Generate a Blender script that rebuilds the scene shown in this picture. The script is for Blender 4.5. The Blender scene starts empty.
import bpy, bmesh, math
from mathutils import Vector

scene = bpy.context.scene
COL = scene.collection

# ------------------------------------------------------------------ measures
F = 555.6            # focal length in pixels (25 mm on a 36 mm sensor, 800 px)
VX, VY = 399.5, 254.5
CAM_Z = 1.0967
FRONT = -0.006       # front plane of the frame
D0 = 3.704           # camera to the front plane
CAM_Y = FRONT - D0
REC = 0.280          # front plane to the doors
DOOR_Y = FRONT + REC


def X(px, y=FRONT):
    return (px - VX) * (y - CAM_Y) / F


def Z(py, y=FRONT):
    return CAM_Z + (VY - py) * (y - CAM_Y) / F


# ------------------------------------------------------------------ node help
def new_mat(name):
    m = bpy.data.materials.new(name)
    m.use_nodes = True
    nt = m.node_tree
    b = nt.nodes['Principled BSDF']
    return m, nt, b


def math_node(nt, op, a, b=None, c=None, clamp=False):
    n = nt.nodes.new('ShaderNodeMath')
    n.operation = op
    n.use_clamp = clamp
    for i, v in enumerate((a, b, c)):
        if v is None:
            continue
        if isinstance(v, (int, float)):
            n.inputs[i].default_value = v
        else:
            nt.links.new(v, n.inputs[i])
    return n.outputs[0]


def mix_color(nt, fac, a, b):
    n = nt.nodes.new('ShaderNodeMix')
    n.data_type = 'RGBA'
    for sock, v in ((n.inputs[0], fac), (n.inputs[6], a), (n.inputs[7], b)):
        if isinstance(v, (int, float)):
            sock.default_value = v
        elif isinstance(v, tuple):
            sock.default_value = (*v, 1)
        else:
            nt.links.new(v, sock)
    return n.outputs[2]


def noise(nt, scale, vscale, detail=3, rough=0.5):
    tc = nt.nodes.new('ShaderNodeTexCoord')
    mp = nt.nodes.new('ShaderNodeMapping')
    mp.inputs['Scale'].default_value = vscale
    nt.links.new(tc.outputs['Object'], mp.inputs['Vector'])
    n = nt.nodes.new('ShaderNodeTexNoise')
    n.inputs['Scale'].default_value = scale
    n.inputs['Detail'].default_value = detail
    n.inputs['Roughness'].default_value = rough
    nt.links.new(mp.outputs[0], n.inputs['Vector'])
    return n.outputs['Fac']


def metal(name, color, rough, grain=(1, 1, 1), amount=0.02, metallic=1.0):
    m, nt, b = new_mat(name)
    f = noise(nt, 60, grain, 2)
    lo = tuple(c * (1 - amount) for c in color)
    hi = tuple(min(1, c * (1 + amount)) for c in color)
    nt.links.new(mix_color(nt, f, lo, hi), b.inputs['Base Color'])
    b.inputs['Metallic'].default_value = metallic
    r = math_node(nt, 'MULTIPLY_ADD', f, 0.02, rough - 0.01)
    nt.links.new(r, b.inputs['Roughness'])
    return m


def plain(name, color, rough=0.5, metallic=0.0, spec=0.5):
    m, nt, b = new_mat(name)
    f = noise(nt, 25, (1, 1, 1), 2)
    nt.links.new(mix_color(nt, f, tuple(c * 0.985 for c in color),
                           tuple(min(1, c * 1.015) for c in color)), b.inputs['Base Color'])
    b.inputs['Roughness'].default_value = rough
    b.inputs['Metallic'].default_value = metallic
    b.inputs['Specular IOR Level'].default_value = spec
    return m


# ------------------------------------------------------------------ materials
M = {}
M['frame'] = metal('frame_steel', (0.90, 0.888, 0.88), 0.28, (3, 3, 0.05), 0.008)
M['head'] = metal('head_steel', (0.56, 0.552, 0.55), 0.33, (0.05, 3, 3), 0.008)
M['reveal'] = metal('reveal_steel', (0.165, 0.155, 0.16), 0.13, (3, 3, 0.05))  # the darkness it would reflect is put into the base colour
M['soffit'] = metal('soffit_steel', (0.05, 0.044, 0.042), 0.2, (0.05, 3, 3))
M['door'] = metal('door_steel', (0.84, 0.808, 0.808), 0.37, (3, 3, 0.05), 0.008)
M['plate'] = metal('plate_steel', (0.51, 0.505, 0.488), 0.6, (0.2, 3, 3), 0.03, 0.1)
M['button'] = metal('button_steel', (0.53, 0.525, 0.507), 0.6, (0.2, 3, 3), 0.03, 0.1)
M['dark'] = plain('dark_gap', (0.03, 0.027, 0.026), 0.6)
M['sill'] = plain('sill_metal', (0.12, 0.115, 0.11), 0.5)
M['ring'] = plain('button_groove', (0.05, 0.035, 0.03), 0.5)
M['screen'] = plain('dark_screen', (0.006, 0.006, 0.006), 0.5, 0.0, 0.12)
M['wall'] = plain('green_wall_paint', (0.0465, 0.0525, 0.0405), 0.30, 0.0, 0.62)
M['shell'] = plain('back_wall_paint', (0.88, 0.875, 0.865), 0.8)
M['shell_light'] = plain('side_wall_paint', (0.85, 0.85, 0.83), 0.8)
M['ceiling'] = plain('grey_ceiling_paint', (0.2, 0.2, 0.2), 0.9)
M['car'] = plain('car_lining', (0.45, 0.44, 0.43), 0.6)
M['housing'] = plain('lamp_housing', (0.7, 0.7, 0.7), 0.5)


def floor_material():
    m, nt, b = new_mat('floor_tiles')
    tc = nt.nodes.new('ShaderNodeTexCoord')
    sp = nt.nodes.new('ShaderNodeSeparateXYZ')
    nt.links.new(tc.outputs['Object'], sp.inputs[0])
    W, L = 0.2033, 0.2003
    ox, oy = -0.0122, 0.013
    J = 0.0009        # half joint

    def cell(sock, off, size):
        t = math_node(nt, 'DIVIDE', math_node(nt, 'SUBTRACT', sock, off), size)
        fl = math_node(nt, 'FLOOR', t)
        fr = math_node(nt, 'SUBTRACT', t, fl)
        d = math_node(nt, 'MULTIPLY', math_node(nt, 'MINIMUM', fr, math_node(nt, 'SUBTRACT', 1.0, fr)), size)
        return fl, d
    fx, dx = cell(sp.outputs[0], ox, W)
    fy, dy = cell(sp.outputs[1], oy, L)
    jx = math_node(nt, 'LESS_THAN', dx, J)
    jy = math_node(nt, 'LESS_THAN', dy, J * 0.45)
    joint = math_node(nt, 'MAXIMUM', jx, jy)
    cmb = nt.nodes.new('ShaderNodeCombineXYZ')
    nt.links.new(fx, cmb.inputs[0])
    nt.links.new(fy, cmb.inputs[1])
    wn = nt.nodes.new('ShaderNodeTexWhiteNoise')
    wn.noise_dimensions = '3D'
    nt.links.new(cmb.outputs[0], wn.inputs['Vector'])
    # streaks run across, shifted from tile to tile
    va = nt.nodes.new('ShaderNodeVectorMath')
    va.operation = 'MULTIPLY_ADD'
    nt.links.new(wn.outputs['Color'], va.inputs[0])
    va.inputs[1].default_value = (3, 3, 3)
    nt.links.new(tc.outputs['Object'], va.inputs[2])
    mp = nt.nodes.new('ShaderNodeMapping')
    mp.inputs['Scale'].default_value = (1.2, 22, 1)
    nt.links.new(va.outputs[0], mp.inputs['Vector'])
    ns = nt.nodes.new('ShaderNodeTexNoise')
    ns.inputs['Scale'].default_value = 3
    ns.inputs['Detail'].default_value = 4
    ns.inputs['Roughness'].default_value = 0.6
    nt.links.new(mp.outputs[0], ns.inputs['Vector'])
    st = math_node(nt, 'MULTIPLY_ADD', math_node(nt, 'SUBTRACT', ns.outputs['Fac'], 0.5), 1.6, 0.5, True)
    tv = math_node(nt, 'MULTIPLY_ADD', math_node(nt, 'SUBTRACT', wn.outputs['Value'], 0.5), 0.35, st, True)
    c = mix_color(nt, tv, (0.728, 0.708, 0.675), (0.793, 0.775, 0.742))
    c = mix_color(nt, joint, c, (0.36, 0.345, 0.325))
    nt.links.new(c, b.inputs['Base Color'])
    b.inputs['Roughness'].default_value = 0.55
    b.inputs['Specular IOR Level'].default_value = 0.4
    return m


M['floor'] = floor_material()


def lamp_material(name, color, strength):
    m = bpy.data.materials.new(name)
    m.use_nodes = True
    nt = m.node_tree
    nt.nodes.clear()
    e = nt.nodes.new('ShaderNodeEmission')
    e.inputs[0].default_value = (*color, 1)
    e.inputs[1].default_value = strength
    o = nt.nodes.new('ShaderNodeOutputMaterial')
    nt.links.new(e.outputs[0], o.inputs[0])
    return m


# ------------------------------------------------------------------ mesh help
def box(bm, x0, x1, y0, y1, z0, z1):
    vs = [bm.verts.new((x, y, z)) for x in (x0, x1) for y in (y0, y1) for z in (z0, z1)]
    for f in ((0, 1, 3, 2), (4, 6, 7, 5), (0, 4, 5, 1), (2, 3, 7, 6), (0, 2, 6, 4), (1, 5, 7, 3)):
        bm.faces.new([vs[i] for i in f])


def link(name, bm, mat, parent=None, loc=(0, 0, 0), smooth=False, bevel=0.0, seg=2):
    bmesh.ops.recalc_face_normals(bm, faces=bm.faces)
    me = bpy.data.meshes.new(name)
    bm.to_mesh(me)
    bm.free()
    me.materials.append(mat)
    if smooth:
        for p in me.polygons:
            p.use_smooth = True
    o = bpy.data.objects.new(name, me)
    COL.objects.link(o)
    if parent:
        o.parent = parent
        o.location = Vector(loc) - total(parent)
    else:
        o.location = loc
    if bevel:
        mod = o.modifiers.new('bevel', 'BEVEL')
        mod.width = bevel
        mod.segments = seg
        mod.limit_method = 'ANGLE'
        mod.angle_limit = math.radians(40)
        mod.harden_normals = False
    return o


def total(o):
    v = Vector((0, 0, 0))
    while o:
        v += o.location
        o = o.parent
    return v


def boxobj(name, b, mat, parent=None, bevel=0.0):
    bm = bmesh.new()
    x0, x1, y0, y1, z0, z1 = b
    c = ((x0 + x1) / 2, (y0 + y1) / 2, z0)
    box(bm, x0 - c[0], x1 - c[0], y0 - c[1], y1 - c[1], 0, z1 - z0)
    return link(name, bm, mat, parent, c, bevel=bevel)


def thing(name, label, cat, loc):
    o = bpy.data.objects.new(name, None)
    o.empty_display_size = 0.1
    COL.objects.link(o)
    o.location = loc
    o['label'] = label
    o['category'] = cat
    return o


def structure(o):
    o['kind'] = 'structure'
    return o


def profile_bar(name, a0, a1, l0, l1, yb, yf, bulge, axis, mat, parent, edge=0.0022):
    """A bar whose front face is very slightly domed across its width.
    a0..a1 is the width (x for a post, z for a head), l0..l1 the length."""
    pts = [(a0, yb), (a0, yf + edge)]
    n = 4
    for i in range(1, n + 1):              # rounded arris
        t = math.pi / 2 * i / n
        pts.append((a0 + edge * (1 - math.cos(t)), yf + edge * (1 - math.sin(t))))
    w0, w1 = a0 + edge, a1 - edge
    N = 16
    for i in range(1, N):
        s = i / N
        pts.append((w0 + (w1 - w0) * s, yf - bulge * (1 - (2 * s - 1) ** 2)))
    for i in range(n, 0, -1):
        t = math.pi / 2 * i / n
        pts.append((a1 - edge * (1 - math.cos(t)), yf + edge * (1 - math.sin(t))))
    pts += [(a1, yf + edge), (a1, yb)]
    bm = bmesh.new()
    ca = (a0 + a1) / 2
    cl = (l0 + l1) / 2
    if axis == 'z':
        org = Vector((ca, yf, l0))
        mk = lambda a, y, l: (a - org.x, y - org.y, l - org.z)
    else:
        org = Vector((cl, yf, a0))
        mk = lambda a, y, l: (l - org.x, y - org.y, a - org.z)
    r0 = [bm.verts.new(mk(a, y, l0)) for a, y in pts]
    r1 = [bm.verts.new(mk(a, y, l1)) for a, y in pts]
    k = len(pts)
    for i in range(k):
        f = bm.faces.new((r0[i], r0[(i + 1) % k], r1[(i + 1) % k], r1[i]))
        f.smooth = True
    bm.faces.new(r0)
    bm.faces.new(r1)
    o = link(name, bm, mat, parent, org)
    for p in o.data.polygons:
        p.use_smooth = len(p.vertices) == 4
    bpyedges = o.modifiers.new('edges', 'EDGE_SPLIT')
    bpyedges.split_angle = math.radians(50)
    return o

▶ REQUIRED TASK
Copy, please, exactly the lines that start at the first line of the data and end at the line containing "return (px - VX) * (y - CAM_Y) / F", both kept and no others.

▶ SOLUTION TO THIS EXERCISE
Generate a Blender script that rebuilds the scene shown in this picture. The script is for Blender 4.5. The Blender scene starts empty.
import bpy, bmesh, math
from mathutils import Vector

scene = bpy.context.scene
COL = scene.collection

# ------------------------------------------------------------------ measures
F = 555.6            # focal length in pixels (25 mm on a 36 mm sensor, 800 px)
VX, VY = 399.5, 254.5
CAM_Z = 1.0967
FRONT = -0.006       # front plane of the frame
D0 = 3.704           # camera to the front plane
CAM_Y = FRONT - D0
REC = 0.280          # front plane to the doors
DOOR_Y = FRONT + REC


def X(px, y=FRONT):
    return (px - VX) * (y - CAM_Y) / F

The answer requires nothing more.